Helen Keller lived in a world of "white darkness." Born in Alabama in 1880, she was a year and a half old when a case of scarlet fever or meningitis left her deaf and blind. She made signs and gestures, but her inability to truly communicate often left her a frustrated and angry child. Once she locked her mother in the pantry for three hours, and another time threw her baby sister out of a cradle.
When Helen was seven, her parents hired Anne Sullivan to be Helen's tutor. Helen learned the manual alphabet and some words, and for a month Helen signed words without knowing what they meant. One day Anne held Helen's hand under a water pump while signing "water." Helen suddenly realized that the motions of her fingers had meanings. "That living word awakened my soul, gave it light, hope, joy, set it free!" she later said. "There were barriers still, it is true, but barriers that could in time be swept away."
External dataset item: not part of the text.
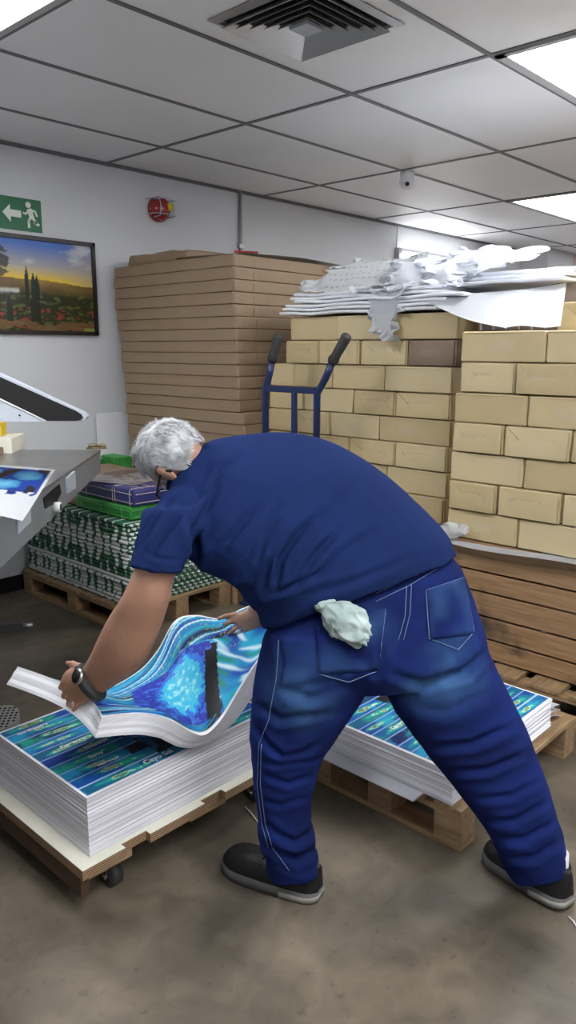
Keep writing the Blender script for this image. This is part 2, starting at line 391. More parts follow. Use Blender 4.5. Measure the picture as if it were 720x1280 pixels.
# framed landscape picture
PX0, PX1, PZ0, PZ1 = 1.75, 2.985, 1.64, 2.235
t = thing('framed_picture', 'framed sunset landscape picture in a thin black frame on white wall', 'picture', ((PX0+PX1)/2, YW, (PZ0+PZ1)/2))
w2, h2 = (PX1-PX0)/2, (PZ1-PZ0)/2
bm = bmesh.new()
for (a, b_, c, d) in ((-w2, w2, h2-.025, h2), (-w2, w2, -h2, -h2+.025), (-w2, -w2+.022, -h2, h2), (w2-.022, w2, -h2, h2)): box(bm, a, b_, -.03, 0, c, d)
obj('frame', bm, M['darkframe'], t)
def lerp3(a, b_, k): return tuple(a[i]*(1-k)+b_[i]*k for i in range(3))
def land(co):
    u = (co.x+w2)/(2*w2); v = (co.z+h2)/(2*h2)
    n1 = noise.fractal(Vector((u*5, v*5, 2)), 1, 2, 5); n2 = noise.fractal(Vector((u*16, v*22, 9)), 1, 2, 5)
    hor = .58 - .10*max(0, (u-.45)) + .015*n1
    if v > hor:
        k = (v-hor)/(1-hor)
        yel = (.80, .55, .03) if u > .4 else (.40, .34, .16)
        col = lerp3(yel, (.38, .36, .34), min(1, k*3.2)) if k < .3 else lerp3((.38, .36, .34), (.06, .16, .52), min(1, (k-.3)*2.0))
        if u > .82: col = lerp3(col, (.42, .34, .26), min(1, (u-.82)*4)*.8)
        if n1 > .25 and k > .35: col = lerp3(col, (.45, .48, .52), min(1, (n1-.25)*3))
    else:
        k = v/hor
        far = lerp3((.16, .10, .03), (.30, .19, .05), max(0, n1+.4)) if u > .45 else (.04, .10, .12)
        near = (.025, .03, .012)
        col = lerp3(near, far, max(0, min(1, (k-.72)*4)))
        if n2 > .18 and k < .8: col = lerp3(col, (.10, .12, .03), min(1, (n2-.18)*4))
        if n2 < -.2 and k < .5: col = lerp3(col, (.25, .05, .03), min(1, (-n2-.2)*4))
        if k < .25 and n1 > 0: col = lerp3(col, (.22, .12, .05), .6)
        if u > .92 and k < .14: col = (.25, .30, .06)
    for (tx, th, tw) in ((.60, .70, .010), (.635, .64, .014), (.655, .62, .012), (.50, .40, .018), (.63, .42, .018), (.655, .40, .012)):
        base = .36 if th > .5 else .13
        if base < v < th and abs(u-tx) < tw*min(1, (th-v)/.1): col = (.012, .022, .012)
    d = math.hypot((u-.435)*2.1, v-.74)
    if d < .16+.05*n2: col = lerp3(col, (.02, .018, .01), .9 if n2 > -.25 else .2)
    return col
bm = bmesh.new(); grid_faces(bm, lambda a, b_: Vector((-w2+.02+a*(2*w2-.04), -.012, -h2+.02+b_*(2*h2-.04))), 230, 120)
o = obj('print', bm, attr_mat('picture_print', .3, .3), t); color_attr(o.data, land)

# white panel leaning low on the wall and metal clip
t = thing('leaning_board', 'plain white board leaning on the wall beside the brown pack stack', 'board', (2.98, YW-.03, 0))
obj('sheet', B(-.05, .45, -.02, .0, 0, 1.12), M['white'], t)

# ------------------------------------------------------------------ tall stack of flat kraft packs
ordn = ['topmost', 'second', 'third', 'fourth', 'fifth', 'sixth', 'seventh', 'eighth', 'ninth', 'tenth', 'eleventh', 'twelfth', 'thirteenth',
        'fourteenth', 'fifteenth', 'sixteenth', 'seventeenth', 'eighteenth', 'nineteenth', 'twentieth', 'twenty-first', 'twenty-second',
        'twenty-third', 'twenty-fourth', 'twenty-fifth', 'twenty-sixth', 'twenty-seventh', 'twenty-eighth']
def pallet(name, label, x0, x1, y0, y1, h=.15, along='y', cat='pallet', nboards=7, blocks=3):
    t = thing(name, label, cat, ((x0+x1)/2, (y0+y1)/2, 0), 0, 'wooden pallets')
    w, d = (x1-x0)/2, (y1-y0)/2
    mb, mx = (M['pallet_y'], M['pallet_x'])
    # top boards run along x, stringers along y (at x ends)
    n = nboards; bw = 2*d/(n*1.25)
    for i in range(n):
        c = -d+bw/2+i*(2*d-bw)/(n-1); obj('deck_board', B(-w, w, c-bw/2, c+bw/2, h-.018, h, bev=.002), mx, t)
    for i in range(blocks):
        xx = -w+.05+i*(2*w-.1)/(blocks-1)
        obj('stringer', B(xx-.045, xx+.045, -d, d, h-.036, h-.018), mb, t)
        obj('bottom_board', B(xx-.045, xx+.045, -d, d, 0, .018), mb, t)
        for j in range(3):
            yy = -d+.05+j*(2*d-.1)/2; obj('block', B(xx-.045, xx+.045, yy-.05, yy+.05, .018, h-.036, bev=.003), mb, t)
    return t
pallet('pallet', 'wooden pallet under the tall stack of flat brown packs', 3.08, 3.95, 3.3, 4.45, .15)
def flat_pack_bm(sx, sy, sz, seed):
    bm = soft_box(sx, sy, sz, .006, .0035, seed, (6, 10, 1))
    x0, y0 = -sx/2, -sy/2; z = sz/2
    # folded end on -y face: envelope flaps near both ends
    for s in (1, -1):
        e = -s*sx/2
        flap(bm, [(e+s*.006, y0-.001, .006), (e+s*.075, y0-.001, z), (e+s*.006, y0-.001, sz-.006)], (0, -1, 0), .006)
    flap(bm, [(x0+.16, y0-.001, .012), (x0+.20, y0-.001, .012), (x0+.20, y0-.001, sz-.02), (x0+.16, y0-.001, sz-.014)], (0, -1, 0), .002)
    flap(bm, [(x0-.001, y0+.02, sz-.012), (x0-.001, -y0-.02, sz-.012), (x0-.001, -y0-.02, sz-.002), (x0-.001, y0+.02, sz-.002)], (-1, 0, 0), .002)
    return bm
ztop = 2.088; lh = (ztop-.15)/28
for k in range(28):
    f = max(0, (k-3)/14)
    yl = 4.50-.13*min(1.6, f); yr = 3.325-.012*min(k, 8)/4 if k < 13 else 3.235
    yl += random.uniform(-.008, .008); yr += random.uniform(-.008, .008)
    xj = random.uniform(-.006, .006) - (.012 if k >= 13 else 0)
    o = obj('flat_pack', flat_pack_bm(.84, yl-yr, lh-.002, k), M['kraft'])
    o.location = (3.1+xj+.42, (yl+yr)/2, ztop-(k+1)*lh); o.rotation_euler[2] = random.uniform(-.006, .006)
    lab = 'flat brown kraft-wrapped pack, %s from the top of the tall stack by the wall' % ordn[k] if k else 'flat brown kraft-wrapped pack, topmost full pack under the crumpled wrapper'
    tag(o, lab, 'wrapped pack', 'flat brown packs in the tall stack')
# odd wrapped bundle, grey slip sheet, red rod and rolled wrap on top
bm = soft_box(.5, .62, .07, .02, .03, 5, (6, 8, 3)); o = obj('wrapped_bundle', bm, M['kraft'], None, True)
o.location = (3.42, 4.12, ztop+.002); tag(o, 'lumpy brown paper bundle lying on top of the tall pack stack', 'wrapped pack')
bm = bmesh.new(); g = grid_faces(bm, lambda a, b_: Vector((-.36+a*.9, -.36+b_*.62, .004+.012*math.sin(a*3+b_*2)**2)), 14, 10)
r = bmesh.ops.solidify(bm, geom=bm.faces[:], thickness=.004)
o = obj('slip_sheet', bm, M['greyp'], None, True); o.location = (3.52, 3.66, ztop+.004); tag(o, 'grey cardboard slip sheet lying over the top brown pack', 'cardboard sheet')
o = obj('red_rod', T([(3.12, 3.33, ztop+.012), (3.35, 3.38, ztop+.03)], .006, 8), M['red']); tag(o, 'thin red rod sticking out over the tall pack stack', 'rod')
bm = bmesh.new(); tube(bm, [(-.3, 0, 0), (-.15, .01, .004), (.05, 0, 0), (.3, 0, 0)], [.032, .036, .033, .034], 14); o = obj('printed_roll', bm, M['brownp'], None, True)
o.location = (4.0, 3.80, ztop+.052); o.rotation_euler[2] = .1; tag(o, 'dark printed wrapping roll behind the brown stack corner', 'paper roll')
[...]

During the next decade, Helen worked on sweeping away those barriers. She learned to read Braille, to read lips, and to write in normal script. Eventually she learned how to speak. She attended schools for the deaf and blind, and, later, mainstream schools. It took Helen longer than her classmates to study, but she excelled. She wrote her memoirs, The Story of My Life, at age 21, the first of almost a dozen books during her lifetime. She graduated from Radcliffe College, the women's counterpart to Harvard University, in 1904: the first deaf and blind person to graduate from a college.
Helen also learned to paddle a canoe, ride a horse and a tandem bicycle, and play chess and checkers. She traveled the country as a lecturer, and until 1922 she even performed in vaudeville shows.
By the age of 24, Helen Keller was already more accomplished and famous than any other deaf and blind person in modern history. But she also had a keen sense of the needs and suffering of others. Having "swept away" her own barriers as much as she could, she began to focus on doing the same for others.
Helen Keller believed in equal rights and economic opportunities for all people. She became involved with the Women's Suffrage movement, the Socialist movement, and labor unions. In 1917 she founded an organization that would later become Helen Keller International to prevent and treat blindness in impoverished nations. This organization still operates in 23 countries. Helen Keller joined the American Foundation for the Blind in 1924 and advocated for policy and technology to allow the blind to live fuller lives. During her lifetime she traveled to 35 countries on five continents. Her visits inspired blind citizens, but also prompted legal and social changes that improved conditions for them.
Helen Keller died in Easton, Connecticut in 1968, a few weeks short of her 88th birthday. In her life she had reached far beyond her own darkness to shape a more compassionate future for the world. As Senator Lister Hill of Alabama said in her eulogy, "Her spirit will endure as long as man can read and stories can be told of the woman who showed the world there are no boundaries to courage and faith."